■ **TASK GOAL**: All lines in the data bearing the string "script" should be identified and copied.

■ **SUPPLIED MATERIAL**:
+ + + + + + +

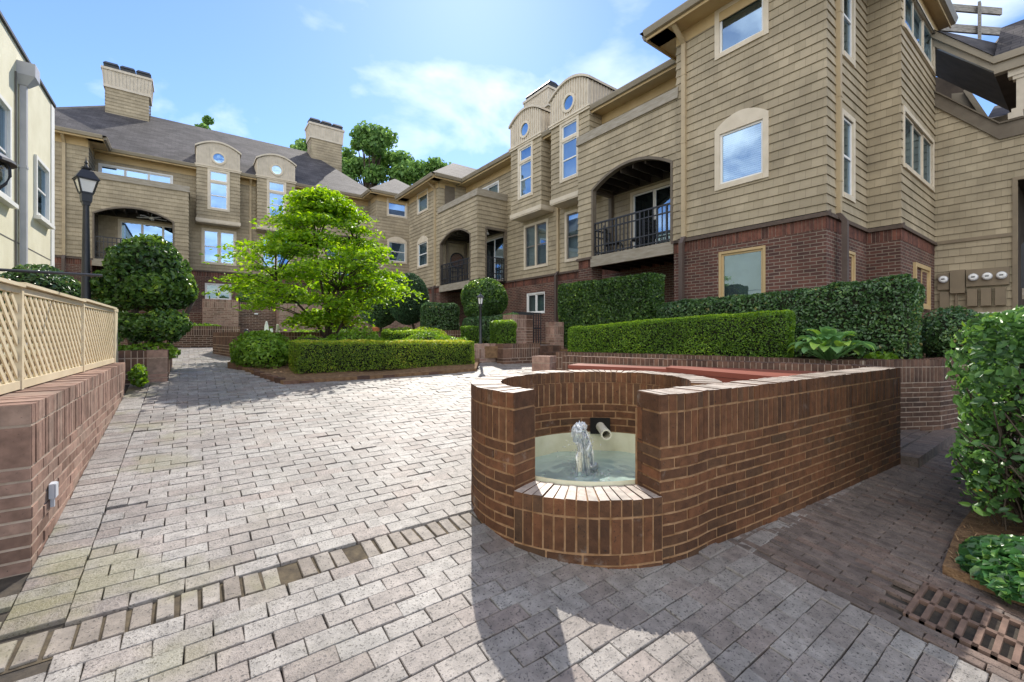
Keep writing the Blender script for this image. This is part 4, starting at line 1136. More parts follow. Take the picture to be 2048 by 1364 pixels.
def building(fr, bld, P):
    global WGLASS
    WGLASS = P['glass']
    dm = -1.5; df = -.9
    b1, b2, bays = P['balc1'], P['balc2'], P['bays']
    S0, S1 = P['main']
    # main wall, recessed
    holes = []
    for (x0, x1) in (b1, b2):
        if x1 is None: continue
        holes += [(x0 + .84, x1 - .2, 3.6, 5.56, 0), (x0 + .16, x1 - .66, 6.56, 7.99, 0)]
    tw = []
    for (x0, x1) in bays:
        c = (x0 + x1) / 2; tw.append((c - .74 + P['woff'], c + .74 + P['woff'])); holes.append((tw[-1][0] + .08, tw[-1][1] - .08, 3.98, 5.62, 0))
    m = MB(fr.p)
    siding(m, S0, S1, 3.55, EAVE - .05, dm, holes); m.build('wall', 'siding', bld)
    for (x0, x1) in tw: window(fr, bld, x0, x1, 3.9, 5.7, dm, 'twin', .1, inner='blind_grey', sash=P['sash'])
    gh = [(x0 + .14, x1 - .22, 2.12, 2.95) for (x0, x1) in tw]
    brick_base(fr, bld, S0, S1, .4, 3.6, dm, gh)
    for (x0, x1, z0, z1) in gh: window(fr, bld, x0, x1, z0, z1, dm - .03, 'slide', .05, glass='glass_dim', inner='interior_mid', tmat='sash_white', nlite=2, proud=.02)
    for k, (x0, x1) in enumerate(bays): bay(fr, bld, x0, x1, dm, df)
    downspout(fr, bld, P['pipe'], dm, 8.2, 3.62, .8)
    # eaves between the pavilions, interrupted at the bays
    cuts = [S0] + [q for b in bays for q in b] + [S1]
    for a, b in zip(cuts[::2], cuts[1::2]): eave(fr, bld, a, b, dm)
    zr = EAVE + .07; e = dm + .62
    hip = P['hip']
    polys = [[(S0 - hip[0], e, zr), (S1 + hip[1], e, zr), (P['ridge'][1], RIDGE_D, RIDGE_Z), (P['ridge'][0], RIDGE_D, RIDGE_Z)],
             [(P['ridge'][0], RIDGE_D, RIDGE_Z), (P['ridge'][1], RIDGE_D, RIDGE_Z), (S1 + hip[1], 2 * RIDGE_D - e, zr), (S0 - hip[0], 2 * RIDGE_D - e, zr)],
             [(S1 + hip[1], e, zr), (S1 + hip[1], 2 * RIDGE_D - e, zr), (P['ridge'][1], RIDGE_D, RIDGE_Z)],
             [(S0 - hip[0], e, zr), (S0 - hip[0], 2 * RIDGE_D - e, zr), (P['ridge'][0], RIDGE_D, RIDGE_Z)]]
    roof_poly(fr, bld, polys)
    bk = MB(fr.p); bk.face([(S0 - hip[0], 2 * RIDGE_D - e + .4, .4), (S1 + hip[1], 2 * RIDGE_D - e + .4, .4), (S1 + hip[1], 2 * RIDGE_D - e + .4, zr), (S0 - hip[0], 2 * RIDGE_D - e + .4, zr)]); 
    bk.face([(S0 - hip[0] + .3, dm, .4), (S0 - hip[0] + .3, 2 * RIDGE_D - e + .4, .4), (S0 - hip[0] + .3, 2 * RIDGE_D - e + .4, zr), (S0 - hip[0] + .3, dm, zr)]); bk.build('wall', 'siding', bld)
    for b, op in ((b1, 1), (b2, -1)):
        if b[1] is not None: balcony(fr, bld, b[0], b[1], dm, 0, P['open'][0 if b is b1 else 1])
    for (a, b, fs) in P['wings']:
        wing(fr, bld, a, b, dm, fs)
        eave(fr, bld, a, b, 0, (.5, .5))
        for sg, sx in ((-1, a), (1, b)):
            g = swap(fr, sx, sg); eave(g, bld, dm - (-.5 if False else 0) + .62, -.02, 0, (0, .5))
        y1 = .62; c = (a + b) / 2; hw = (b - a) / 2 + .62; rr = hw * .72
        roof_poly(fr, bld, [[(a - .62, y1, zr), (b + .62, y1, zr), (c, y1 - hw, zr + rr)], [(a - .62, y1, zr), (c, y1 - hw, zr + rr), (c, -4.6, zr + rr), (a - .62, -4.6, zr)],
                            [(b + .62, y1, zr), (c, y1 - hw, zr + rr), (c, -4.6, zr + rr), (b + .62, -4.6, zr)]])
    for (a, b) in P['chim']: chimney(fr, bld, a, b, -7.0, -5.7, 11.4, 13.35, 14.25)
glass_mat('glass_sky', (.35, .42, .5), .45, (.36, .6, 1)); glass_mat('glass_dim', (.5, .6, .6), .2, (.6, .75, .8))
FR = Fr(9.4, 18.46, 0, -1, -1, 0, 0)
FL = Fr(-3.42, 25.2, 1, 0, 0, -1, .93)
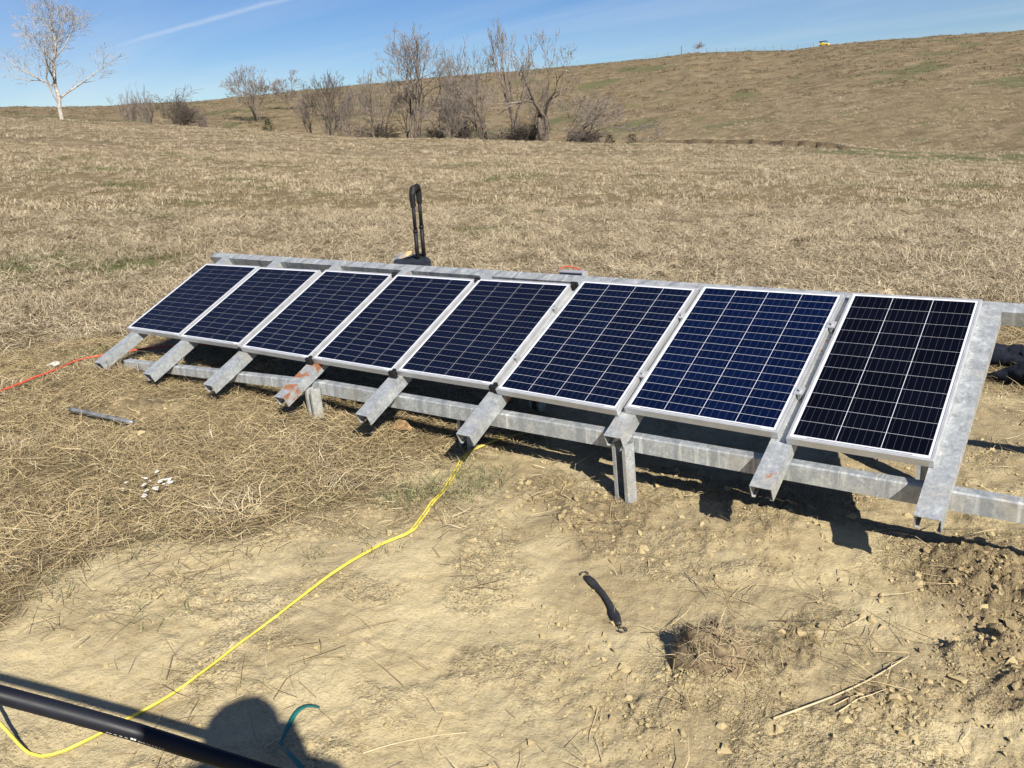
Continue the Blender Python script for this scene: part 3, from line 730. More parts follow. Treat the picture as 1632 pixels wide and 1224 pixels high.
# brown curled leaf under the front beam
mb = MB(); n = 10
for i in range(n):
    f = i / (n - 1); x = -.11 + .22 * f; hw = .05 * math.sin(math.pi * min(1, f * .92 + .08)) + .008
    for s, zz_ in ((-1, .05), (-.4, .008), (.4, .004), (1, .06)): mb.v.append((x, s * hw, zz_ * math.sin(math.pi * f) + .02 * f))
for i in range(n - 1):
    for k in range(3): mb.f.append((i * 4 + k, i * 4 + k + 1, i * 4 + 5 + k, i * 4 + 4 + k))
o = mb.obj('dried_leaf', M_card, None, True); sol = o.modifiers.new('s', 'SOLIDIFY'); sol.thickness = .003
o.scale = (.7, .7, .7); o.location = (-1.43, .03, gz(-1.43, .03) + .02); o.rotation_euler = (R(25), 0, R(10)); tag(o, 'curled brown dried leaf under the front beam', 'leaf')

# sticks and reeds
def stick(a, b, rad, label, lift=.012, bend=.03, mat=None):
    a, b = np.array(a), np.array(b); n = np.array([-(b - a)[1], (b - a)[0]])
    P3 = []
    for f in np.linspace(0, 1, 9):
        q = a + (b - a) * f + n * bend * math.sin(f * 3.14) ; P3.append((q[0], q[1], gz(*q) * .5 + .5 * (gz(*a) * (1 - f) + gz(*b) * f) + lift))
    V, Fc = tube_geo(P3, np.linspace(rad, rad * .55, 9), 6); return tag(obj('dry_stick', V, Fc, mat or M_stick, None, True), label, 'stick')
stick((1.07, -1.11), (1.31, -.62), .0034, 'long pale dry stick lying right of the grass clod', .014, -.04)
stick((1.21, -.99), (1.295, -.835), .0022, 'short pale dry stalk beside the clump of broken clods')
stick((1.19, -.975), (1.25, -.885), .0019, 'thin dry stalk under the broken clods, shorter of two side by side', .012)
stick((.205, -1.825), (.375, -1.595), .0022, 'pale dry reed on the bare soil near the bottom edge', .008, .05)
stick((.52, -.50), (.66, -.62), .0022, 'thin dark dry stalk between the strap and the post', .008, .05, M_wood)
stick((.28, -1.95), (.31, -1.78), .0025, 'dark dry stalk crossing under the pale reed near the bottom edge', .007, .06, M_wood)

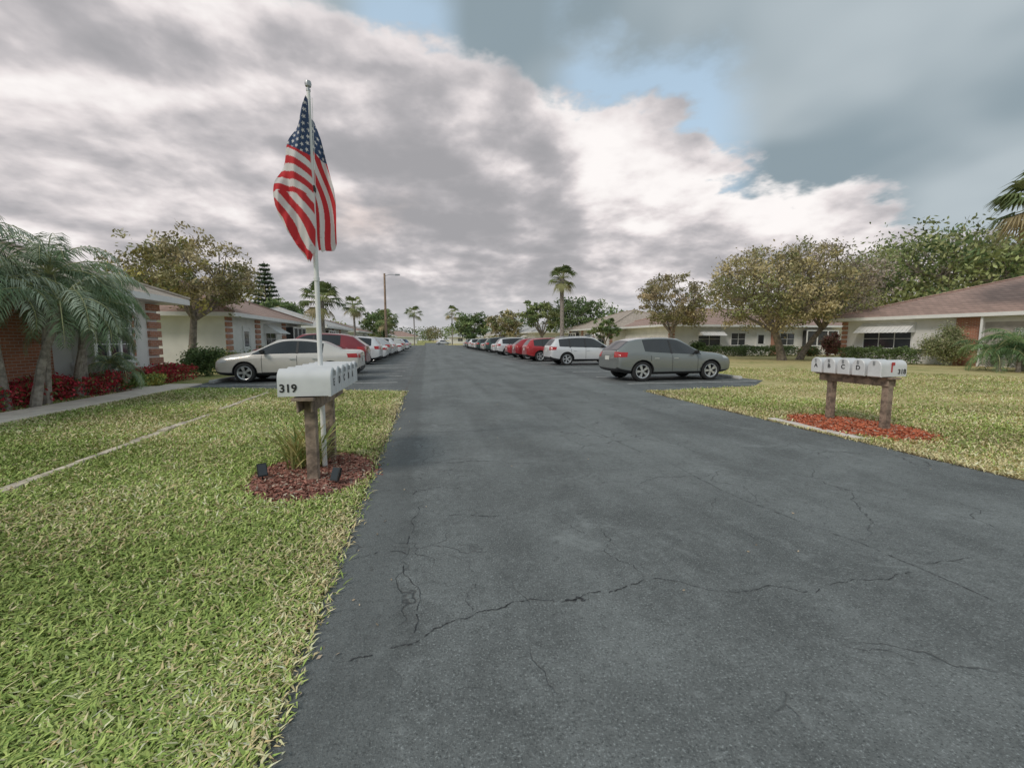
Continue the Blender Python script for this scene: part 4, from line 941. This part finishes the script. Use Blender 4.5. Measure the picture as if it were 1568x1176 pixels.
# soft peach glow low in the cloud layer, left of the road axis
ga=ma(nt,'MULTIPLY',ss(nt,ma(nt,'ABSOLUTE',ma(nt,'ADD',az,7)),8,1),ss(nt,ma(nt,'ABSOLUTE',ma(nt,'SUBTRACT',el,15)),5,.5))
cl=mixc(nt,ma(nt,'MULTIPLY',ga,ma(nt,'MULTIPLY',ss(nt,n1,.40,.62),.55)),cr.outputs[0],(.82,.68,.62))
cl=mixc(nt,regA,cl,veil)
cl=mixc(nt,ma(nt,'MULTIPLY',ss(nt,el,9,0),.7),cl,(.56,.565,.58))
bgc=N(nt,'ShaderNodeBackground'); L(nt,cl,bgc.inputs[0]); bgc.inputs[1].default_value=1.08
gap=ma(nt,'MULTIPLY',ss(nt,s,-.5,1.6),ss(nt,s,8.5,3.0))
gz=ma(nt,'ADD',ma(nt,'MULTIPLY',ss(nt,az,14,20),ss(nt,az,41,34)),ma(nt,'MULTIPLY',ss(nt,az,-10,-5),ss(nt,az,6,1)))
gap=ma(nt,'MULTIPLY',gap,ma(nt,'MULTIPLY',gz,.9,clamp=True),clamp=True)
haze=N(nt,'ShaderNodeBackground'); haze.inputs[0].default_value=(.62,.80,.94,1); haze.inputs[1].default_value=1
sm=N(nt,'ShaderNodeMixShader'); sm.inputs[0].default_value=.6; L(nt,bgs.outputs[0],sm.inputs[1]); L(nt,haze.outputs[0],sm.inputs[2])
mx=N(nt,'ShaderNodeMixShader'); L(nt,gap,mx.inputs[0]); L(nt,bgc.outputs[0],mx.inputs[1]); L(nt,sm.outputs[0],mx.inputs[2]); L(nt,mx.outputs[0],out.inputs[0])

sl=bpy.data.lights.new('sun','SUN'); sl.energy=1.5; sl.angle=R(16); sl.color=(1,.92,.83)
so=bpy.data.objects.new('sun',sl); COL.objects.link(so)
d=Vector((math.sin(SUN_AZ)*math.cos(SUN_EL),math.cos(SUN_AZ)*math.cos(SUN_EL),math.sin(SUN_EL)))
so.rotation_euler=d.to_track_quat('Z','Y').to_euler(); so.location=(0,0,30)

# ---------------------------------------------------------------- camera
cd=bpy.data.cameras.new('camera'); co=bpy.data.objects.new('camera',cd); COL.objects.link(co)
cd.sensor_width=36; cd.lens=15.27; cd.clip_end=5000; cd.clip_start=.05
co.location=(0,0,1.45); co.rotation_euler=(R(90-5.75),0,R(-11.06))
scene.camera=co
scene.view_settings.view_transform='Standard'; scene.view_settings.look='None'; scene.view_settings.exposure=0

+ + + + + + +

■ **TASK SOLUTION**:
Keep writing the Blender script for this image. This is part 4, starting at line 1136. More parts follow. Take the picture to be 2048 by 1364 pixels.
Continue the Blender Python script for this scene: part 3, from line 730. More parts follow. Treat the picture as 1632 pixels wide and 1224 pixels high.
Continue the Blender Python script for this scene: part 4, from line 941. This part finishes the script. Use Blender 4.5. Measure the picture as if it were 1568x1176 pixels.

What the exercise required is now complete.